Stated goal: Tally the lines of the listing that contain the word "Write", then give the total and nothing else.

Entries taken from a collection:
____

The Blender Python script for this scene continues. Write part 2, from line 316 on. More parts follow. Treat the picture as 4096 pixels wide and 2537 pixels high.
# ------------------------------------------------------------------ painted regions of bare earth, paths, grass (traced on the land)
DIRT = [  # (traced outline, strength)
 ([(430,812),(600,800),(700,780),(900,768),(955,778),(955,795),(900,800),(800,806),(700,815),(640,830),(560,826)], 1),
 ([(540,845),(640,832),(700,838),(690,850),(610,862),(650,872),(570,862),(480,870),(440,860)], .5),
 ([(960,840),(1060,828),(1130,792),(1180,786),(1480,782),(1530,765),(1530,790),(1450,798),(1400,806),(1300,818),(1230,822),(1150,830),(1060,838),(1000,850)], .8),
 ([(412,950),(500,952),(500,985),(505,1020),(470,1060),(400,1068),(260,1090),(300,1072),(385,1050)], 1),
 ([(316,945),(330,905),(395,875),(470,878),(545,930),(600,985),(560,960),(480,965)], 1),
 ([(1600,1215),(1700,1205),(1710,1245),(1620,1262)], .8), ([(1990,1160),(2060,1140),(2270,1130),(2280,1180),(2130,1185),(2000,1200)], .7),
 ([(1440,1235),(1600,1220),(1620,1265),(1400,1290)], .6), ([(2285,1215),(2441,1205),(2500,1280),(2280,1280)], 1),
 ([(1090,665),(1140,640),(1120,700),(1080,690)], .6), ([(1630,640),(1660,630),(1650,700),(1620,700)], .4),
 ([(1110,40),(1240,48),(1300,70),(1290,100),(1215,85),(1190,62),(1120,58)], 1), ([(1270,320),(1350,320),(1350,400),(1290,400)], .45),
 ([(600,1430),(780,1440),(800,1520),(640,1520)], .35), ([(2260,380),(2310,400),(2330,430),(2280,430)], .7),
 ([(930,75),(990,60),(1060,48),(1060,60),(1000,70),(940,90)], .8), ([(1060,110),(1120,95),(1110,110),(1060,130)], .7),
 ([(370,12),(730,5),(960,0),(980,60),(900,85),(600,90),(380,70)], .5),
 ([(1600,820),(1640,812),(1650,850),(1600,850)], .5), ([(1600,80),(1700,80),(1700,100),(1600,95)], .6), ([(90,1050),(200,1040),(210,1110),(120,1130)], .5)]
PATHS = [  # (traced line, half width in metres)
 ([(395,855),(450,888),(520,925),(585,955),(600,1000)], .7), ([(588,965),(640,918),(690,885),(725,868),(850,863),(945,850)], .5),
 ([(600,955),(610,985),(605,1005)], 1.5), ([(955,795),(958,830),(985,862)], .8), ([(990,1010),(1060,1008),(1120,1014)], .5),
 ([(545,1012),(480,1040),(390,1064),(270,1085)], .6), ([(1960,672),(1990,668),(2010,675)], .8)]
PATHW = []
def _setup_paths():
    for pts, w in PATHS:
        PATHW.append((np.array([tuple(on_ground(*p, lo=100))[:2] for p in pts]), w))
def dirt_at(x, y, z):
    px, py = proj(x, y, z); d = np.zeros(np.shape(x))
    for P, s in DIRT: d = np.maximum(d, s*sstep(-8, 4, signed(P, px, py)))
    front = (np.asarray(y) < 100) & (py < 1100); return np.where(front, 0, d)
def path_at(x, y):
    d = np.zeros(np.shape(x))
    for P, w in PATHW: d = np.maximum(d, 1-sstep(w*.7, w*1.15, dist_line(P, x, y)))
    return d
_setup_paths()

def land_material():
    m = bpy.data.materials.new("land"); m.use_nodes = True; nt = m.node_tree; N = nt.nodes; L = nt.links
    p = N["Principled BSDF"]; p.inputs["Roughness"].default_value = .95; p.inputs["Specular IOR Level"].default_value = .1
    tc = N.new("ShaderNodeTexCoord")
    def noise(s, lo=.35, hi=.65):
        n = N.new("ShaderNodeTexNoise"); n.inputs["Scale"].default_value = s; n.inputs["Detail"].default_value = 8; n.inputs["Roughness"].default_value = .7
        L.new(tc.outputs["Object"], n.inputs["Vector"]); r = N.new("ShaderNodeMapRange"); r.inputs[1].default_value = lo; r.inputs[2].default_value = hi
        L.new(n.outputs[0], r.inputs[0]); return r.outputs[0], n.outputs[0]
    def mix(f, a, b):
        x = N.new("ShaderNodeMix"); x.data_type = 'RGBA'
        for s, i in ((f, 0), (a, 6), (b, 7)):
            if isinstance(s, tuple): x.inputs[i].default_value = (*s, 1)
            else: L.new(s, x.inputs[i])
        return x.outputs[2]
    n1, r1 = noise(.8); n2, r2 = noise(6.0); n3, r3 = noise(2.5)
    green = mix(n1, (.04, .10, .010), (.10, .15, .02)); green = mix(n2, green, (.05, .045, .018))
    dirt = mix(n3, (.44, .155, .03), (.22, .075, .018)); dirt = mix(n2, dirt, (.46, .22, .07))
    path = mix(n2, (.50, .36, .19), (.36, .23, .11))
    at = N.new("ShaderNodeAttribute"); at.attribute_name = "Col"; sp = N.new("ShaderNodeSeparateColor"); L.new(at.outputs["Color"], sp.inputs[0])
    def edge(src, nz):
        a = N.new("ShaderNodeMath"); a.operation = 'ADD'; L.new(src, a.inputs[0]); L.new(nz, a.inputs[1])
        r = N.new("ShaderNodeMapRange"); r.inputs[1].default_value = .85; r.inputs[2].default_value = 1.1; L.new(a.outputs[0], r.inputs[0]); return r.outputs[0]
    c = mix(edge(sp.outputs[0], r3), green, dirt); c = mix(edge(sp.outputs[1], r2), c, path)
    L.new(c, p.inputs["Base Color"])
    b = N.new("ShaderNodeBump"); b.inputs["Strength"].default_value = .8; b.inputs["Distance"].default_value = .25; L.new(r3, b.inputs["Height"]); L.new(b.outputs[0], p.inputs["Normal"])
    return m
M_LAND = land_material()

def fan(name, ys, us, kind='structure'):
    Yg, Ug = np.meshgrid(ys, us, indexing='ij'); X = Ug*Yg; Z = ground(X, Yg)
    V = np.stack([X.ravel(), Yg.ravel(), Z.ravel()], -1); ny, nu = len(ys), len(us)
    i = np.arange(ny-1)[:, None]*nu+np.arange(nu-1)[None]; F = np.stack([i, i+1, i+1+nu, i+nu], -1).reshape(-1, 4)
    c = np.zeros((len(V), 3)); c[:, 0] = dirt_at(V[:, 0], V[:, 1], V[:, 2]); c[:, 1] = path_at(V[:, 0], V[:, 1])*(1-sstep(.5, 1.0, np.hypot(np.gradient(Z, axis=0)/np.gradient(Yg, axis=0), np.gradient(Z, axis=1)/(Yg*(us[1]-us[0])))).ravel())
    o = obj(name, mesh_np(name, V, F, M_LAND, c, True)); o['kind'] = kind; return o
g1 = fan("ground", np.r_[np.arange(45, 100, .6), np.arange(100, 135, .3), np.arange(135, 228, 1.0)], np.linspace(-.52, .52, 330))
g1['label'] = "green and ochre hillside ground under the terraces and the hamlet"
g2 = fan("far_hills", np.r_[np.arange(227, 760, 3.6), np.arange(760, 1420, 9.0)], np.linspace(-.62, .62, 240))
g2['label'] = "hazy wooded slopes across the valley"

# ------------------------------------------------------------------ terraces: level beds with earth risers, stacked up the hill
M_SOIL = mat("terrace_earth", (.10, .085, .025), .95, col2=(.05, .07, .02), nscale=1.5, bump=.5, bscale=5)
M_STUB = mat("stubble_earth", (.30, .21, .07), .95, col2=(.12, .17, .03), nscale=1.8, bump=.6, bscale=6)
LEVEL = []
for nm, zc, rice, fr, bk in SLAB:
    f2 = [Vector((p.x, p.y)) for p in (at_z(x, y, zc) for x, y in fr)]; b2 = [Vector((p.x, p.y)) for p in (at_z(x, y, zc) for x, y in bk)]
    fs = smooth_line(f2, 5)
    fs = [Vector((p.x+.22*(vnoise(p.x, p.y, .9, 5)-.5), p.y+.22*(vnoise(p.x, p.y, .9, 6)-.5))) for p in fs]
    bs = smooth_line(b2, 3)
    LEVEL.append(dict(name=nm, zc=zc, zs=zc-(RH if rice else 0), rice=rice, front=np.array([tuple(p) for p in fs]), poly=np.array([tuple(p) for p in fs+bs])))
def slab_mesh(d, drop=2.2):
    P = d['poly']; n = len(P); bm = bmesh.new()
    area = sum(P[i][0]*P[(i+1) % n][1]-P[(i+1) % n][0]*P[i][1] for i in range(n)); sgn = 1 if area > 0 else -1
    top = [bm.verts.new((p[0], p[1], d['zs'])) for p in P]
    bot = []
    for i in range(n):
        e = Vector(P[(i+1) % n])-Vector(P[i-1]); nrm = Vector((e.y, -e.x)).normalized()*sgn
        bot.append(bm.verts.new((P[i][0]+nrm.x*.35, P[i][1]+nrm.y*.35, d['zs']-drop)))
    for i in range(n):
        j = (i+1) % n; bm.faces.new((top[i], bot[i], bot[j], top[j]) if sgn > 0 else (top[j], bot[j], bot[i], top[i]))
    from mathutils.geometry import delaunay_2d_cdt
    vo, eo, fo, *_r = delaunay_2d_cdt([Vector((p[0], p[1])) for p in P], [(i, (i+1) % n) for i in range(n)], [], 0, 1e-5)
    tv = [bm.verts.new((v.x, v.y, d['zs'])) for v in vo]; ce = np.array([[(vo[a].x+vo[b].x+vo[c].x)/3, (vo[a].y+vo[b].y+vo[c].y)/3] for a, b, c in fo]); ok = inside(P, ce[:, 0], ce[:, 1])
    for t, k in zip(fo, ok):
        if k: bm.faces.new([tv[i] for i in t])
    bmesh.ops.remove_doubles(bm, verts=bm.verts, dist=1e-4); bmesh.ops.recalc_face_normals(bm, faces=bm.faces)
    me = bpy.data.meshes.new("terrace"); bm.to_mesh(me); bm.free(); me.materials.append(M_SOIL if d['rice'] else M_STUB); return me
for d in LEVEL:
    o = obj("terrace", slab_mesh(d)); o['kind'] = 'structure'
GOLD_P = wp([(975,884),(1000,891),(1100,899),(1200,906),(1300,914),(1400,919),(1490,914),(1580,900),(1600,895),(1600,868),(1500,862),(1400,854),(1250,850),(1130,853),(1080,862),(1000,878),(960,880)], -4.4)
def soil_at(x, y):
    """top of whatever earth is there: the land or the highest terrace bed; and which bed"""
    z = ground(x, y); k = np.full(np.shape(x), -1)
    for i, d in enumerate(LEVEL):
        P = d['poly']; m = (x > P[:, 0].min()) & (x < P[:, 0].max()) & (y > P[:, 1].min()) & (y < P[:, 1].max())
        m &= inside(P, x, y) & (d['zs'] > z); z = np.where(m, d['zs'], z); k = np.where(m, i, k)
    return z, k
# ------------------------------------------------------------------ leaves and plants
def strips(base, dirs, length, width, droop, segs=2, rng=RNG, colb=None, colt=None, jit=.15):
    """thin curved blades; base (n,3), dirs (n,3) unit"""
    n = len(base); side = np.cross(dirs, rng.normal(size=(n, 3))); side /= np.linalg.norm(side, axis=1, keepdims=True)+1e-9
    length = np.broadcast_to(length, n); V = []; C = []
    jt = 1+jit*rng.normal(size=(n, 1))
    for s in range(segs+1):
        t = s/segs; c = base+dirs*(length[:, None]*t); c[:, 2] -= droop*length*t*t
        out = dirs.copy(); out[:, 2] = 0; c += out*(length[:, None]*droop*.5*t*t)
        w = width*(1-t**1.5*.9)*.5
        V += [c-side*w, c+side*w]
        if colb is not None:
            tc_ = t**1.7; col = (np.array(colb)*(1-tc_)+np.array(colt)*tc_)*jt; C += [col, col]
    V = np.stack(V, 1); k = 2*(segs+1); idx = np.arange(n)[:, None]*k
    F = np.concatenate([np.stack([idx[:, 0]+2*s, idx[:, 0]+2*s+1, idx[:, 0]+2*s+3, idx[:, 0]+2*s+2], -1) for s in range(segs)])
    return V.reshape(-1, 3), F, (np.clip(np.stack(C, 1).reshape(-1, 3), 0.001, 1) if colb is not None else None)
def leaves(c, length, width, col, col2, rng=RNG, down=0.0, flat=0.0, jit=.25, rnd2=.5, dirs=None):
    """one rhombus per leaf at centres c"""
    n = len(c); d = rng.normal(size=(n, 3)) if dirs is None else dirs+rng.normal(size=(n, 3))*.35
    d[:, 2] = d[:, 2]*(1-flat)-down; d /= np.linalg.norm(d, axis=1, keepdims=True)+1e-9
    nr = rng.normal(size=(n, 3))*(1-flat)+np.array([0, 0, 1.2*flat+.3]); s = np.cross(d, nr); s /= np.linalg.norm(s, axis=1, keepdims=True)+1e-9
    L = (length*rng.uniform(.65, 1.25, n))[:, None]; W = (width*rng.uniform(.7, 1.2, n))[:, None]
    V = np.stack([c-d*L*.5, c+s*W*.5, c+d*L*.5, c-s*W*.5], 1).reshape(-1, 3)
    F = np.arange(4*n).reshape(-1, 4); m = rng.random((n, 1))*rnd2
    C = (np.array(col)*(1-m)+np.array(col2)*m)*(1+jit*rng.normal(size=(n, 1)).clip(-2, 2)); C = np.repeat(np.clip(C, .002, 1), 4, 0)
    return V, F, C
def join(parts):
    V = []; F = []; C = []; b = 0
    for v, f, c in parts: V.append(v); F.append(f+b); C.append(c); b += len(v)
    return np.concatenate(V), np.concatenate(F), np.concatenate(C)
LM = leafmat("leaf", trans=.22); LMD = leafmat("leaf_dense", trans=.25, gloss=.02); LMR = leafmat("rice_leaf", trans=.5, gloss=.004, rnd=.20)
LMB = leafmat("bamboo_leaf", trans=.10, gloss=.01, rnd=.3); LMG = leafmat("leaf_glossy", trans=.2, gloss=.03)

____

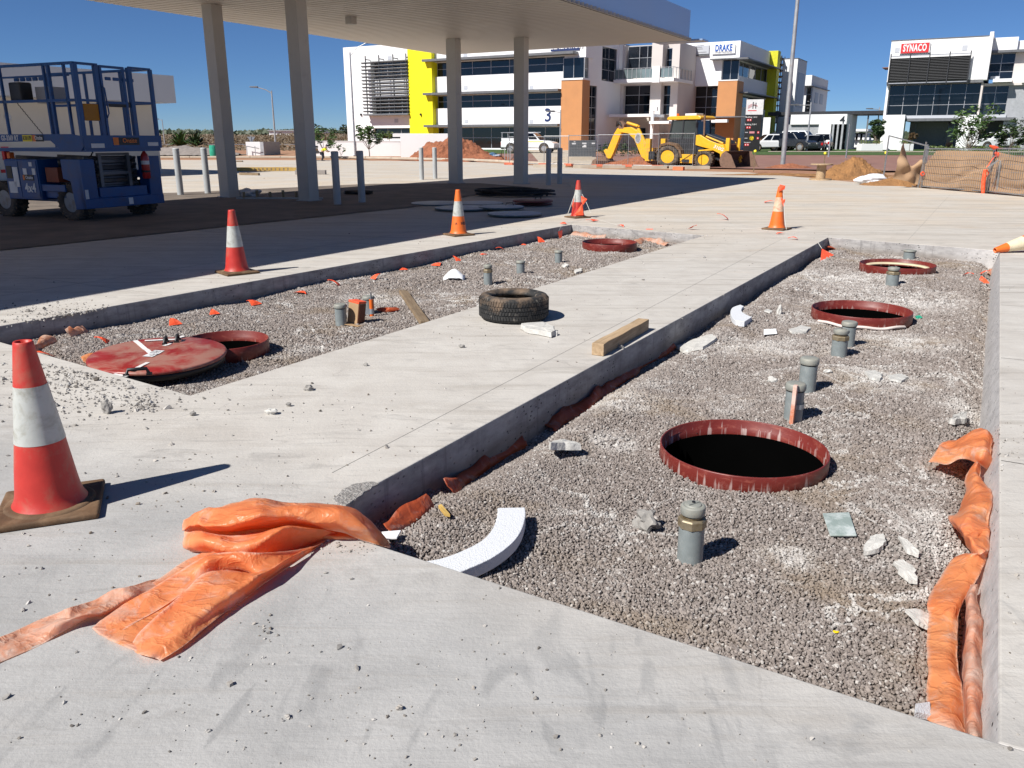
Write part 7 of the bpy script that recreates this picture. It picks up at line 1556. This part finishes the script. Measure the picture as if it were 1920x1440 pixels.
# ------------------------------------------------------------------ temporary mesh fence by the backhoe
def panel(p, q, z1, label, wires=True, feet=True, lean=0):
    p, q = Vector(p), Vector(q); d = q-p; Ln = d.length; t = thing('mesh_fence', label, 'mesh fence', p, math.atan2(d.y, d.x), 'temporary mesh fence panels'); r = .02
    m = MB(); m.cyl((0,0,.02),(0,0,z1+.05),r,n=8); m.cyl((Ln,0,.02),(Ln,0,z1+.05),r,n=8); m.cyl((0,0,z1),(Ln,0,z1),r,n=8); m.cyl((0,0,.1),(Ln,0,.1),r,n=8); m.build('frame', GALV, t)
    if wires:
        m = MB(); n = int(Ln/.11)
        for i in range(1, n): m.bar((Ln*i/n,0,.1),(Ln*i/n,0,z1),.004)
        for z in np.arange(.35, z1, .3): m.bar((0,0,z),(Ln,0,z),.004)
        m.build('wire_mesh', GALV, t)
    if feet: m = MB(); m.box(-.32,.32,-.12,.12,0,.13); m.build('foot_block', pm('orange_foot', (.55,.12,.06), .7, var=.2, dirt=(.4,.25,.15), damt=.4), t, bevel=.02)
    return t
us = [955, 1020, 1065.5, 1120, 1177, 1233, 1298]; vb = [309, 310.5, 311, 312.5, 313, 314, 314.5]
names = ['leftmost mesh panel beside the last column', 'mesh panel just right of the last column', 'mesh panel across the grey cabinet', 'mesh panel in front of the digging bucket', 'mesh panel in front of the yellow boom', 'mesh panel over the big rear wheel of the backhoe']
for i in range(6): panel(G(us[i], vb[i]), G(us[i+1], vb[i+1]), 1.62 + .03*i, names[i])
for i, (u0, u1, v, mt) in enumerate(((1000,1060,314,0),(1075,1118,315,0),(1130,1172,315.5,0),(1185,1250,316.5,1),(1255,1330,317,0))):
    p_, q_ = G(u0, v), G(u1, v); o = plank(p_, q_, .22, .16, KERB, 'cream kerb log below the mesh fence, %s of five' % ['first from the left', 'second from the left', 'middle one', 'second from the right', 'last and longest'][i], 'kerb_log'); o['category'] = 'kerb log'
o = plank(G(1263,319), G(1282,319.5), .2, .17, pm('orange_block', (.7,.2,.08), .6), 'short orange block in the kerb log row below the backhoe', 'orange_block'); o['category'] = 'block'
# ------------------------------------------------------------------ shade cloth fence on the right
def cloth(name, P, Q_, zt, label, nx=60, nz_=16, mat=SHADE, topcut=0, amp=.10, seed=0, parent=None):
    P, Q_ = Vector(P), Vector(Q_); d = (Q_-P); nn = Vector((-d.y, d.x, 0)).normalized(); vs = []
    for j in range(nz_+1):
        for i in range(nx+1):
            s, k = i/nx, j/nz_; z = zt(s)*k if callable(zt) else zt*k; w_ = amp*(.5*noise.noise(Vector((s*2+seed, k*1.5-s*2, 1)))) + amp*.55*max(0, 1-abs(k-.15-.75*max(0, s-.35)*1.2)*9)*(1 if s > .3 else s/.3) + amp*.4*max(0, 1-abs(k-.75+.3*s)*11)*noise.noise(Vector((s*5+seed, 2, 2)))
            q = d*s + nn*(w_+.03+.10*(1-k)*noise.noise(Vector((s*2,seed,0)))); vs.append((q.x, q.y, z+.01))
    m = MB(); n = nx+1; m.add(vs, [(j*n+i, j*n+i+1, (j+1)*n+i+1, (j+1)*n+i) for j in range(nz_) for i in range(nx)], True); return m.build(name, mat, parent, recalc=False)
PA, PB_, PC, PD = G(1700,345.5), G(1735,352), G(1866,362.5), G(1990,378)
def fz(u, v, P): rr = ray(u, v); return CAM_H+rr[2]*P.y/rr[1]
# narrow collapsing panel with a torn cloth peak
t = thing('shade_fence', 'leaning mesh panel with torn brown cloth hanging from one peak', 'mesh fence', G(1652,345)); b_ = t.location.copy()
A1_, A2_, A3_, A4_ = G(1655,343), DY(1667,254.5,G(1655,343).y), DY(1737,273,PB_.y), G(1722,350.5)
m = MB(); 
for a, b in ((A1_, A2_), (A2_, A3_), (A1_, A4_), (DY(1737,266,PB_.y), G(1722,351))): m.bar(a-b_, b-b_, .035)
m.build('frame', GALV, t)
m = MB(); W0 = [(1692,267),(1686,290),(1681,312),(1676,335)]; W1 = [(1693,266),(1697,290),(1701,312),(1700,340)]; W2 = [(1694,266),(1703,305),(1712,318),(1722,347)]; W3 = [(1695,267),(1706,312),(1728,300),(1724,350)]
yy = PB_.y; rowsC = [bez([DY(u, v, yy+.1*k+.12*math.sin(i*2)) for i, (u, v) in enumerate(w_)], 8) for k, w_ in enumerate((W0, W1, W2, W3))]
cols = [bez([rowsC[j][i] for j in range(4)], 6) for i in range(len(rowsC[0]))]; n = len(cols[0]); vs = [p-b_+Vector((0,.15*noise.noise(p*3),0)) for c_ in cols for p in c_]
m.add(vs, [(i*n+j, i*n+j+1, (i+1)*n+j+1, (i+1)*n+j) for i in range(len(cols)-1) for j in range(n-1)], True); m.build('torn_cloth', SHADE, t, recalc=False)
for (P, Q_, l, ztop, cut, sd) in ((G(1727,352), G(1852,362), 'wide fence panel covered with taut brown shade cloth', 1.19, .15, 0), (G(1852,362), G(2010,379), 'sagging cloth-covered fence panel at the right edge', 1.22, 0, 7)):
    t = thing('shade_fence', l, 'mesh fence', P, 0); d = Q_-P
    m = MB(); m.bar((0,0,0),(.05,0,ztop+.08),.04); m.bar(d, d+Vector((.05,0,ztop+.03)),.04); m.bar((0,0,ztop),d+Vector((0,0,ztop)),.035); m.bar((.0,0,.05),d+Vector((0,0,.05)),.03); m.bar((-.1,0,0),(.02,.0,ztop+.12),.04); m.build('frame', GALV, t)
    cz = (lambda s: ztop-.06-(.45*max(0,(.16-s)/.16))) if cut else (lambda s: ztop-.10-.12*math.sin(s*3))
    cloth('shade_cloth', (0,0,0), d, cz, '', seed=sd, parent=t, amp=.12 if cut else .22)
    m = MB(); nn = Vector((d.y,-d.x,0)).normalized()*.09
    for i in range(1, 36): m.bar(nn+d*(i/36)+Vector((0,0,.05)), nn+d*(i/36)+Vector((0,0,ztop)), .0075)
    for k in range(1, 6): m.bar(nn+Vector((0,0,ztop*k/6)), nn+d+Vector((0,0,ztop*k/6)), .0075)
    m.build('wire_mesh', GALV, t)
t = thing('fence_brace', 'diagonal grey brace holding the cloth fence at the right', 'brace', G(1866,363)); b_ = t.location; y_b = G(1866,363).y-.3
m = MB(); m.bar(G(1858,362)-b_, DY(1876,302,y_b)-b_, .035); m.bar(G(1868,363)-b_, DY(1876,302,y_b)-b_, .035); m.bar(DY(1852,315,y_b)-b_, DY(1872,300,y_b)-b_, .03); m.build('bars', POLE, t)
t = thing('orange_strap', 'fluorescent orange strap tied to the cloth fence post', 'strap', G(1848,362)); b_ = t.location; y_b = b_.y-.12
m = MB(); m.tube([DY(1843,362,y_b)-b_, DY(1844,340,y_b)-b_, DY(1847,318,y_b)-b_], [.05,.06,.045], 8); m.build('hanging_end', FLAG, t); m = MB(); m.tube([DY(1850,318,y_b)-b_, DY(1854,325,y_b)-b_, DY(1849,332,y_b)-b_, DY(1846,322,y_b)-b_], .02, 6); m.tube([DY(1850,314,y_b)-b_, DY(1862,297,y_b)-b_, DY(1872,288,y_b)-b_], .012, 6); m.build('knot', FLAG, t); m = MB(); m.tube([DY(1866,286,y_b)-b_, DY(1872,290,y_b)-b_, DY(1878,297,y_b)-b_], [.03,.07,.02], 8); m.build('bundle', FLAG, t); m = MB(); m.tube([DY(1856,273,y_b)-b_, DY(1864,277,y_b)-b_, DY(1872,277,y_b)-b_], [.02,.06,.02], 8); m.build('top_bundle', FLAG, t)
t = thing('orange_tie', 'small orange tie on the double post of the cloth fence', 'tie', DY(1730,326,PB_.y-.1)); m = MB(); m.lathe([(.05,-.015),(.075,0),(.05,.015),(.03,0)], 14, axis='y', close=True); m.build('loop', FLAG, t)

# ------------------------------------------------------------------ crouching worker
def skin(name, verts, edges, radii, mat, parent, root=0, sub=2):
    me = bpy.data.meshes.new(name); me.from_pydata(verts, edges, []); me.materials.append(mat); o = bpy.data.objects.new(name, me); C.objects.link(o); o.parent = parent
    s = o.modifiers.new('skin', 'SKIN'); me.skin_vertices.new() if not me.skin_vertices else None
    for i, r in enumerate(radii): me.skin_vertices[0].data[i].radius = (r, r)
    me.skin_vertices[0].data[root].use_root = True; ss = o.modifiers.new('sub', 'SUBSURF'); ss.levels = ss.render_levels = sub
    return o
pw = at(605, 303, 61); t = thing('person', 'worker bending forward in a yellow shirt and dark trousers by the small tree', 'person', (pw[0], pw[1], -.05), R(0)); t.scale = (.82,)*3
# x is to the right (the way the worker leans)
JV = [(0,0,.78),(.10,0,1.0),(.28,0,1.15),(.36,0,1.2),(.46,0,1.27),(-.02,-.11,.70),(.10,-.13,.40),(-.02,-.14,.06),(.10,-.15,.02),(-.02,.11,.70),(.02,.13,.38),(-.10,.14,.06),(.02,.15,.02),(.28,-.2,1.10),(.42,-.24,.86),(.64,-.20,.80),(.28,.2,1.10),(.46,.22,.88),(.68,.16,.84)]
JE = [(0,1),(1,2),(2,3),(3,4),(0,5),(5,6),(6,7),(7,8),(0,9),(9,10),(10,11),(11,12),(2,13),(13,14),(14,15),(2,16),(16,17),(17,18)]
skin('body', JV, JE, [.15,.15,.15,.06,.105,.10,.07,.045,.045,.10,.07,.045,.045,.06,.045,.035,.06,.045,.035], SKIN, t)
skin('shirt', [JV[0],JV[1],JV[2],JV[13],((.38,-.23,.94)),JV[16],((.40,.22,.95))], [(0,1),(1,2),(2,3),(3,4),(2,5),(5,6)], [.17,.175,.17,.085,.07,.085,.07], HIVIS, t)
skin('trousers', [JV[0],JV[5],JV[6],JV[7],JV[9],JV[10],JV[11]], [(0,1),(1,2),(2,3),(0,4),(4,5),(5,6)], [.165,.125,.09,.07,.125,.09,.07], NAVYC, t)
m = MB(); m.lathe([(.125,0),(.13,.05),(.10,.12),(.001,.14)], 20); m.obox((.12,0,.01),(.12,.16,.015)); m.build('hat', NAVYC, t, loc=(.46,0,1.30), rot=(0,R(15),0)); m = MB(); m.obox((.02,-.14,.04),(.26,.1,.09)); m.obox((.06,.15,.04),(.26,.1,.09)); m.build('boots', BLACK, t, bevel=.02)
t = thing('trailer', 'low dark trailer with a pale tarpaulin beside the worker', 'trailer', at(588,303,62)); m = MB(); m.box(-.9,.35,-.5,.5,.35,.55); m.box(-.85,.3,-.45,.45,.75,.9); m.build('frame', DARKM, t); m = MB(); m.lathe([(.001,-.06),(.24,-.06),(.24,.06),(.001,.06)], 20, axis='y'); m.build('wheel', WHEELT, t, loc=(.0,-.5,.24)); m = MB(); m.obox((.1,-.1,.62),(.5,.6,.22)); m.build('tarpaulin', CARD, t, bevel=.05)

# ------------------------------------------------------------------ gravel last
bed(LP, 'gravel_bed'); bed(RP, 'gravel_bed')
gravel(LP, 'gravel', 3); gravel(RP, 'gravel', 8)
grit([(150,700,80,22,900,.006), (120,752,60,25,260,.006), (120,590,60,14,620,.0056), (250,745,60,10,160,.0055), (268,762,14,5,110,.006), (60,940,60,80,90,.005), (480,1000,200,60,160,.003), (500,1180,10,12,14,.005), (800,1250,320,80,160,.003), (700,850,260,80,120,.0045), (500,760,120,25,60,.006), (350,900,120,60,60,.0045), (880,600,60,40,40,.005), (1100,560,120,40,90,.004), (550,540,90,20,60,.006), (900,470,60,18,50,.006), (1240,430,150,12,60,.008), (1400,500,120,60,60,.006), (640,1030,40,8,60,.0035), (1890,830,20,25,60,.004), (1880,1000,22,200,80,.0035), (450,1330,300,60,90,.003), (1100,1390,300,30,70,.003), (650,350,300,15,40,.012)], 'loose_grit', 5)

____

Result of this exercise: 2